Keeping cover from some afternoon rain underneath a novelty shop along the boardwalk in Ocean City, Maryland, David and Hanh Waskeiwicz, with their 17-month-old daughter in tow, saidthe recent shootings have made them reconsider going places with large crowds.
“This is why we don’t want to go to big events, because things like this happen and it scares me,” Hanh said, adding that she has thought about how she could best shield her young daughter if an attack were to take place.
David said that the shootings have made him more aware of his surroundings and have changed where — and when — his family goes places, including the beach.
“We’ve actually been avoiding large crowds,” he said. “Today, for the most part, we’re kind of happy. We figured it would be the least busy time to come.”
While waiting at a bus stop with his family after spending the day at the beach, Baltimore resident Ray France said that while he’s always aware of his surroundings, the recent mass shootings have made him far more alert.
“I don’t talk about it to my family, but I keep my eyes open,” said France. “It could happen anywhere, especially where there’s lots of people. Just like on the boardwalk today, someone could jump out and just start shooting.”​​​​​​​
Back to school concerns
As summer break winds down and students across the country prepare to head back to the classroom, school officials are reviewing security protocols and grappling with the risks of gun violence.
A spokesman for Gwinnett County Public Schools in metro Atlanta, Georgia said the systems schools have begun using visitor management systems to monitor who is entering elementary and middle schools.
Erin Weir, 17, says security measures have noticeably changed at Roswell High School in Fulton County, Georgia, where she is a senior. “They totally buffed up security after the Parkland shooting,” said Weir while at her home in Roswell, a north Atlanta suburb. “We used to not have lockdowns and intruder drills that much but now we have them like once a month.”

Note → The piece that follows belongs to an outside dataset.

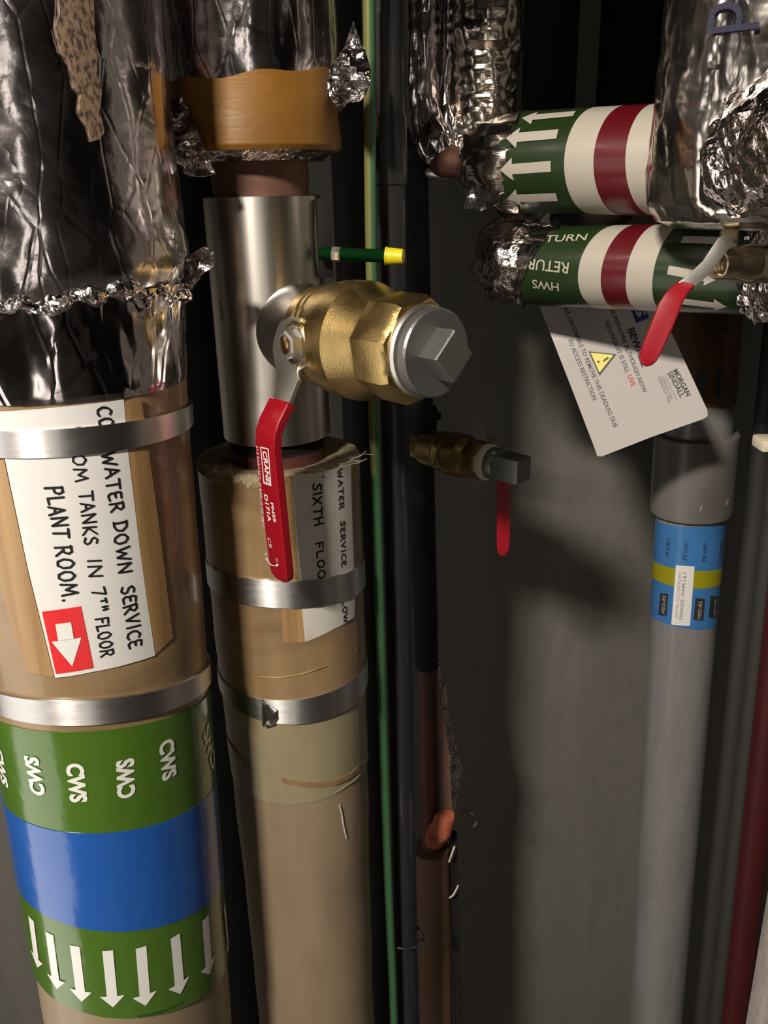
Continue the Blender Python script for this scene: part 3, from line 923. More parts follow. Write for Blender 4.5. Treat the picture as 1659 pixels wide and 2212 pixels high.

Sitting inside their family living room, Erin’s mother Katy, a 50-year-old elementary school teacher in the metro Atlanta area, says she’s talked with her own children about the potential for gun violence at school. She says her school has an annual meeting with faculty about how to respond to an intruder and that schools are increasing the number of security measures by requiring badge access for certain doors and upping the drills for potential active shooters.
Despite all that, Katy Weir said she’s frustrated there are no straightforward solutions to the problem.

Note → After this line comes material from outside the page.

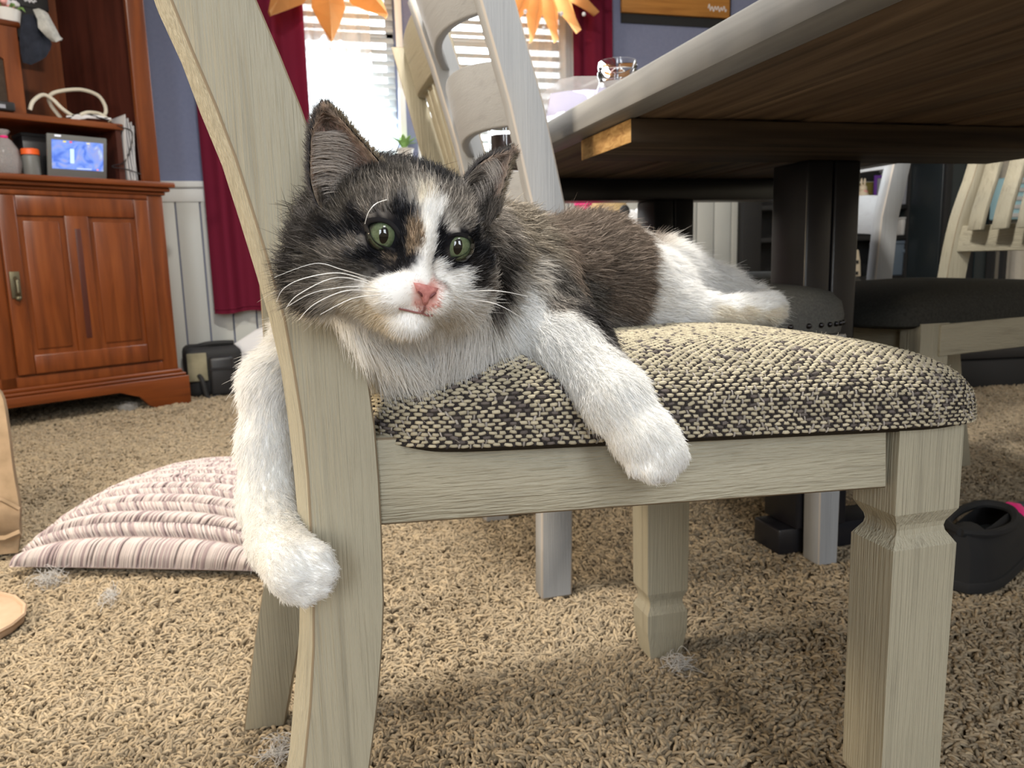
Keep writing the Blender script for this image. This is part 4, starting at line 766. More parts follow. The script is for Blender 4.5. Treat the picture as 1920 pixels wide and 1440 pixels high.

“A mad person with a gun on their hands is much more likely to do damage than one without one. But I understand we need to be able to own guns to protect ourselves,” she said.
“Something needs to be done,” she added. “I just don’t know what it is.”​​​​​​​
Gun enthusiasts have their say
Across the country, gun enthusiasts and gun industry workers insist that more gun laws aren’t the answer.

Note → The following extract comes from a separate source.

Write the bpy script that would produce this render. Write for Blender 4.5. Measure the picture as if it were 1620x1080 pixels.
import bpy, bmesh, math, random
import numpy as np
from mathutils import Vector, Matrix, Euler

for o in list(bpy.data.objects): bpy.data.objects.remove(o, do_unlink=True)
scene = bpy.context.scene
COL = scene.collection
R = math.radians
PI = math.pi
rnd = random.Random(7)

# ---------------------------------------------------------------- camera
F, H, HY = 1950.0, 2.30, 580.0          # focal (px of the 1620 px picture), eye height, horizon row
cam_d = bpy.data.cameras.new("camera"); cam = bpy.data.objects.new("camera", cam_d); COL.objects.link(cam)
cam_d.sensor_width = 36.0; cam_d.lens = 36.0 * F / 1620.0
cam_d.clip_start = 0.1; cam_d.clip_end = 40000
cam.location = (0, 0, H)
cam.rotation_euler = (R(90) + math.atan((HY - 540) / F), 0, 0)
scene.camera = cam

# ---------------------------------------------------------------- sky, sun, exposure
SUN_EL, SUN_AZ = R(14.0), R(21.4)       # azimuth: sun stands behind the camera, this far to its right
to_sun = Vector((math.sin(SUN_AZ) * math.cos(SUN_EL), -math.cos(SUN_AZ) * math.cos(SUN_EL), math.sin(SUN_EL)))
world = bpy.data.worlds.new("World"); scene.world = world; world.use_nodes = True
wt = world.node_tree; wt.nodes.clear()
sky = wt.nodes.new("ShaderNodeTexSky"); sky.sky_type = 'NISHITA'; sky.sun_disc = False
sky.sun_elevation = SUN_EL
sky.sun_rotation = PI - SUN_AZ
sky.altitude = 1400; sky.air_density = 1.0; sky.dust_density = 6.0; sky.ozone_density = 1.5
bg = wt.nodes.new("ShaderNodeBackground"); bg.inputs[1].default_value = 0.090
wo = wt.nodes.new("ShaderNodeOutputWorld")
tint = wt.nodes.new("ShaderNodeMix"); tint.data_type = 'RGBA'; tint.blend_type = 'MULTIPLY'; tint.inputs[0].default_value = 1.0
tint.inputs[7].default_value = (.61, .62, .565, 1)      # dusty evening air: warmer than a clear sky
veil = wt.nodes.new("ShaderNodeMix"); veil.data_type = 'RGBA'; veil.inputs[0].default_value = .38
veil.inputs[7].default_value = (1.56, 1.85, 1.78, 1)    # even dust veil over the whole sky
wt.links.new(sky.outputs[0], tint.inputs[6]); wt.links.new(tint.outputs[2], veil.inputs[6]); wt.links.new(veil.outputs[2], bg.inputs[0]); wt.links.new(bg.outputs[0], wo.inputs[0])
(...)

David Becker, 50, who owns the Miami Armory gun store in Dayton, said the solution is to enforce existing laws, rather than pass new ones. If that was done, “You would certainly mitigate some of the crime that you see,” said Becker, who expressed skepticism that mental health and juvenile delinquent screenings could effectively find would-be killers because of the nation’s privacy laws.
When it comes to solutions, Becker said the pro-gun community is wary of the “red flag” laws proposed by President Trump this past week. The perception is they would be difficult to enforce without violating due process and could lead to tighter restrictions for all gun owners. In the end, he’s not sure anything could have prevented what happened. “What could we have done differently? Not a thing.”
When Lindsey Murphy, a clerk at Clark Brothers Gun Shop in Fauquier County, Virginia, sees reports of mass shootings on the news, she doesn’t question gun laws. She questions what’s changed in American society to cause a rise in the number of shootings the country is experiencing.
“Why is it now and not then? Why is it nowadays? What has changed with society, with, maybe there’s something more to it than just you know as a lot of people bring up mental issues or something,” Murphy said. “There’s more to it than changing a gun law’s going to fix.”
Inside a barbecue restaurant in Greeley, Colorado, a more conservative city an hour north of Denver, there was a palpable sense of hostility toward the idea that restrictions on guns would be fair or effective. The restaurant is hosting a concealed carry class this week.
One farmer, a father and gun owner eating dinner with his family who declined to give his name, said that Americans “are numb” to the rise in mass shootings, and argued that the lack of guns, not the prevalence of them, are the bigger problem. “If you have a gun-free zone, what does that broadcast to the world?” he asked. “You’re advertising to a shooter this is a gun-free zone.” He did say that “deeper and more intense background checks and maybe even waiting period” would help keep guns out of the hands of the wrong people.
At a table nearby, local mom Amy Flores said guns are not the problem plaguing the country — it’s a wayward culture.
“It used to be that parents set boundaries. Now they are afraid of their own kids,” Flores said, sitting next to her 5-year-old son. She added that protective action, not words, will help prevent mass shootings.
“You can only prepare your kids so much. You can’t walk on eggshells. You have to live life,” Flores said.
Back in Dayton, 23-year-old Devin Hamlin has lived a life scarred by gun violence. He lost a younger brother in a shooting two years ago and lives just blocks away from the site of this weekend’s shooting. Hamlin says something must be done to fix what’s broken, but he’s torn over what should be done.
“I definitely want somebody to be able to protect themselves, like I’d want to be able to protect myself,” said Hamlin. “But at the same time, you’re letting the wrong people get ahold of them. That’s where the problem is. It’s hard to weed out who’s the good guys and the bad guys.”
Hamlin continued, repeating the undefined refrain now familiar to countless Americans across the country: “Something needs to change.”